Das waren meine 10 Sekunden, mehr ist nicht passiert, aber das ist passiert. Drei Schläge, eine Lüge. Es gibt ja Beziehungen, die mit mehr Ballast überleben, oder nicht? Ich brauchte drei volle Tage, um die absolute Unrettbarkeit dieser Liebe zu aktzeptieren, das mag lang erscheinen, es scheint mir jetzt selber lang. Alles andere waren die Kreise auf dem Wasser mit dem Stein drin.

Auch das er mir solche Angst gemacht hat, dieser Mann. In der Nacht nach den Sekunden dachte ich, der ist gefährlich, du must Zeit gewinnen bis zur Klärung, der ist schon am Rand. Ich habe mich dann ganz kurz wieder neben ihn gelegt, aber ich habe mich so gefürchtet, ich dachte in meinem pechschwarzen Schock tatsächlich: Der bringt uns vielleicht um, der ist ein Unbekannter, verhalte dich ganz ruhig. Dann bin ich zurück ins Kinderzimmer, habe mich zu meinem Sohn ins Bett gelegt, ich wollte wach bleiben, aufpassen, ich war verzweifelt, weil ich keinen Schlüssel finden konnte für die Kinderzimmertür, ich hatte echte Angst. Die längste Nacht war das.

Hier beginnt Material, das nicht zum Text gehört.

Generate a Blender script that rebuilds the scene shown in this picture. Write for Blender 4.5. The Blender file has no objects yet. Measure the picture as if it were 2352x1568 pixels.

Wie ich dem immer geglaubt habe, wenn er mit großer Lässigkeit auf die Kinderklagen Mama, der tut uns weh reagiert hat, jaja, das hätten die Kinder seiner Exxen auch immer gesagt, das sei halt so bei neuen Männern. Und ich habe ihm geglaubt, und damit muss man jetzt halt leben, überhaupt ist ja nur mir und meinen Kindern dieser Unfall passiert, dem Mann ist nichts passiert, gar nichts, vielleicht eine Ziernarbe, ein Strich auf seinem Bierdeckel. Wir waren mal Opfer, meine Kinder und ich, und weil es eine so kurze Opferzeit war, und solche Sachen eben einfach passieren, sind wir still geblieben, und nur weil ich diese Geschichte nicht ganz vergessen kann, habe ich sie hier aufgeschrieben.